Is All This Green Talk Making You Turn Blue?

green.jpgEco-friendly fever has rapidly become mainstream, sweeping the nation by storm. You are either green or you aren't. Marketers have created programs that tout green products, donate money to global conservation efforts, and have even tried to make their processes and systems more eco-friendly along the way. Americans talk green, but do they act green? Do consumers really understand the eco-benefits that companies are claiming?

According to the Federal Trade Commission, consumers don't - a key reason for why the government agency is cracking down on its green guidelines and forcing companies to show reliable evidence of their efforts. In reality, few consumers understand how their dollars help the planet and companies lacking true messaging campaigns will begin to pay the price. The FTC will begin to mandate that companies explain to consumers exactly what benefits are derived from their environmental efforts through clear, understandable messaging.

In other words, if you are going to create a green initiative for your team/sports organization, act with sincerity and in doing so, explain exactly what you are doing to consumers. Has the sports marketplace been slow to adapt to the green movement? Not necessarily. Recognizing how highly consumers "say" they value the eco-friendly initiatives, more teams and corporate sponsors than ever are responding:

  • The Buffalo Sabres recently announced a "Blue & Gold Make Green Initiative" where the team is aligning with National Fuel Gas Co. to become environmentally friendly and hand out 5,000 conservation kits to fans that attended their Feb. 17th home contest. 
  • Gas and energy companies are using green messaging to make a social connection with fans through their sports partnerships.
  • The Washington Nationals are creating the first big league sports facility with a green roof; the ballpark will feature a 6,300 square foot roof that is covered with plant grass and other plants. The green roof is designed to absorb the sun's rays and reduce the amount of reflected heat.
  • NBC's Sunday Night Football has demonstrated numerous "energy conservation efforts", including a feature where the network aired its halftime coverage in the dark to save electricity.
  • The Pepsi Center become the first sports arena in the United States to claim "100 percent Green" status by announcing it will buy enough renewable energy to offset all electricity used at the arena. Arena officials also announced a program to encourage fan involvement in environmental issues, a package of improvements to the 9-year-old facility, and the arena's involvement in the Environmental Protection Agency's "Climate Leaders" program -- again, the first in the United States by a sports arena (3/17, Newswire)
  • The Cleveland Indians announced an environmental campaign termed, "Our Tribe Is Green... Are You In The Tribe?". The campaign is supported with "green concessions efforts" - recycable paper, corn starch cups, and recycable containers (SBJ 3.24.07)
  • The Pittsburgh Pirates launched "Let's Go Bucs. Let's Go Green." to stimulate green initiatives, business practices, and educational outreach (SBJ 3.24.07)

However, when going green act with caution.
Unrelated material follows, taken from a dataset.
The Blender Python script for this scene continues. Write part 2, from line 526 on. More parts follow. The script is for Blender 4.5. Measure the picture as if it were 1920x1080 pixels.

Mike Lawrence, EVP of Cone LLC in Boston, said it best, "Green marketing is a minefield and a fertile field at the same time. Marketers see the polls and want to take advantage of the green movement. In the process they may be shooting themselves in the foot."

On a side note: Starbucks' current "Green Slogan" for its paper products is pretty good:

Less Napkins. More Plants. More Planet. Less Napkins.